15 March 2016, The Tablet

Vatileaks priest 'was not lucid' when he passed documents to press



A priest has admitted giving confidential financial documents of the Holy See to journalists, but claimed he was not “fully lucid” when doing so. 

Monsignor Angelo Lucio Vallejo Balda, who had sat on a top level papal commission overhauling Vatican finances and administration, was giving evidence in the so-called Vatileaks trial of five people, including two journalists.  

The defendants, who face up to eight years in jail, are accused of breaking a Vatican law created by Pope Francis in 2013 criminalising leaking.

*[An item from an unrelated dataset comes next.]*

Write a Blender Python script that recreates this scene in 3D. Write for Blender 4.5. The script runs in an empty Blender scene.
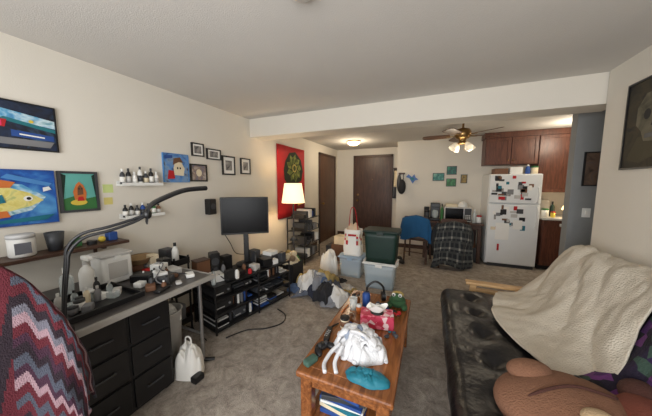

“Yes, I passed documents,” Mgr Vallejo Balda said under questioning yesterday. “I did it spontaneously, probably not fully lucid.”

He admitted to passing material to both Gianluigi Nuzzi and Emiliano Fittipaldi who both wrote books based on the documents, which revealed widespread financial mismanagement in the Vatican.

The 54-year-old Spanish priest said he gave Nuzzi - who made waves with the first Vatileaks scandal in 2012 - a five-page list of some 87 passwords to access the reform commission’s password-protected emails. 

The priest claimed, however, that he was convinced Nuzzi already had access to the material. 

Mgr Vallejo Balda also said he was under pressure from fellow defendant and member of the commission, Francesca Chaouqui, a 34-year-old PR expert. 

He explained that he felt under pressure from Chaouqui who at one time he had been close to. He said he had felt “compromised” after she had once entered his hotel room in Florence. The relationship, however, turned sour and Mgr Vallejo Balda said she and her husband had sent him threatening text messages especially after the reform commission ended in 2015 and Chaouqui was left without work.

The priest said he believed Chaouqui mingled in a “dangerous world” of Italian power brokers; that she repeatedly told him she worked for Italy’s secret services and once claimed to be arranging a meeting for US President Barack Obama.

He added that when he cut contact with her felt that his “physical safety was in danger.”

Mgr Vallejo Balda has been remanded in a Vatican prison cell after he breached conditions of his house arrest by communicating with the outside world.

The court also heard that Chaouqui, who is seven months pregnant, has written to the Pope asking to be dispensed from the pontifical secret, which prevents the disclosure of some information about the Church, in order to defend herself. The court, however, did not authorise the reading of the letter due to a lack of response from the recipient.    

Questioning of the accused continues today with further hearings scheduled on the afternoons of Friday, March 18; Monday, March 21 and the morning of Tuesday, March 22.

The trial is expected to continue until after Easter.